ドイツ文学科

ドイツ語とドイツ語圏文化を起点に、多様性にあふれるヨーロッパ文化の深部に触れる

学科の特色

総合的なドイツ語能力を習得しながら、ドイツ語圏の文学と文化を学びます。専門科目を通じて、ドイツ・オーストリア・スイス・チェコなどヨーロッパ中央域の、多様で複雑な歴史と文化に関する理解を深めるとともに、テキストの読解に必要な論理的思考能力、想像力を育みます。異なる文化について考察することは、現在の日本と自分自身のあり方を問い直すきっかけにもなるでしょう。

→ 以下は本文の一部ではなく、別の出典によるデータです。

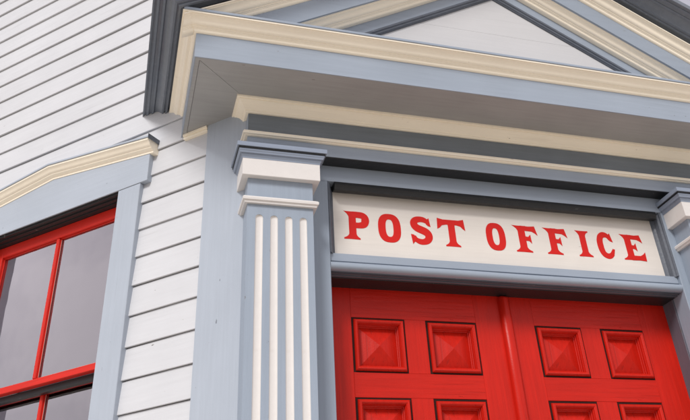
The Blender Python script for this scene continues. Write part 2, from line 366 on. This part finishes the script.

ドイツ文学科では、ドイツ語の学習とドイツ語圏の文学・文化の研究を通じて、世界と人間に対する柔軟かつ鋭敏な洞察力を培い、高度な言語表現力と文化の発信力を身につけた人材を育成することを目指します。

カリキュラムの特徴

1〜2年次ではドイツ語の読む・聞く・書く・話す力を基礎から身につけ、同時にドイツ文学の入門、研究基礎の科目を通してドイツ文化の知識や考え方を学びます。なお2年次秋学期には、5名の学生を上限として、ドイツのデュッセルドルフ大学で所定の科目を履修する在外履修制度も設置しています。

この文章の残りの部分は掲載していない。